Yes, countless are the times I've awoken in a cold sweat in the middle of the night -- to quiet the cries of my firstborn, sure, but more importantly, to address my racing thoughts about you. I have imagined you during my absence from these pages, chickens, flipping aimlessly through the TV section of your local newspapers, or running out and purchasing a copy of TV Guide in a moment of silent desperation. I can't bear to picture my poor flock like that, clucking anxiously, your bloodshot chickeny eyes wandering to and fro across the page, trying to make sense of the concrete information presented therein! You can only be wondering: Where are the extremely biased, high-strung, rambling assessments to which I've grown accustomed? Where are the endless personal digressions and indulgent asides that keep me distracted from the fact that I'm actually reading about television, that I'm skipping right past the cover article on Guantánamo or North Korea or the results of the election, and instead greedily devouring bemused conjecture regarding the new season of "The OC"?

Don't think for a second the stakes aren't high. What if one of your intellectual chicken friends were to stop by and spot that TV Guide on your coffee table, right next to a crumpled New York Times Style section, on top of that untouched front-page article on child labor abuses in Ghana?

And what if, over the course of the past month, you've actually become attached to such printed material, offering as it does actual programming information and balanced, straightforward critiques? Perhaps by now you're even willing to overlook the various authors' obvious shortcomings, as evidenced by her enthusiasm for some of Oxygen's lighter offerings, or by his inability to miss a single episode from the "CSI" franchise including "CSI: Miami." Perhaps it doesn't even bother you, the idea of being led through the hinterlands of television by someone who doesn't remotely attempt to hide his willingness to spend one hour each week in the company of David Caruso, someone who doesn't even cringe ever-so-slightly at the umpteenth sepia-toned swamp scene that begins with a close-up of a prettily manicured severed hand and ends with Caruso, blinking into some middle distance while growling a miserably macho line of dialogue, inevitably speculating on the unmatched brutality and mercilessness of the sort of human being that must be responsible for such a brutal and merciless killing.

Don't lose your sense of what's important now, chickens, at this 11th hour, when a sea of useless notions and incoherent evaluations and highly prejudicial analyses are once again available to you! Don't forget that I know you, my fowl friends. I know that you care more about TV shows that you don't even watch than you care about the latest car bombing in Baghdad or the latest unreasonable bit of legislation introduced in Congress, and I love you just the same! I love you unconditionally, regardless of how hopelessly shallow you are, and I always will. Becoming a mother made it possible for me to love you that much. Do you think that guy with the "CSI" jones can love you like that? Unless he also recently bore a child, I'm guessing that he's incapable of such a depth of compassion and love.

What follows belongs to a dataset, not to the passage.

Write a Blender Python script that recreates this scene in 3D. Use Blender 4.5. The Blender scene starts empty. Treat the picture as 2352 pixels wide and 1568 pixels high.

So take a deep breath and silence those noisy thoughts scurrying through your tiny pea-brains, chickens. I'm back and more unfocused and long-winded than ever!

Absence of malice

And thanks to the fact that I'm a mother now, a state which only those of you who've sat tirelessly on eggs for several days can possibly begin to comprehend, I also have a whole new understanding of the meaning of family, and, more importantly, the meaning of shows about families -- namely, I hate them more than ever.

Now, HBO's "Six Feet Under" was a show about family, sure, but the family in that show was portrayed realistically. They spent their time barely tolerating each other's existences, silently judging each other, openly criticizing each other's choices and only occasionally expressing love for each other, mostly by talking nonsensically about the spaghetti being perfectly cooked. Because the writers of that show knew that in real families, comments like "I like those shoes. Are those new?" or "Can I read that book when you're done with it?" are taken by other family members to mean "I love you" -- which, thankfully, makes the unsavory task of actually saying the words "I love you" completely unnecessary.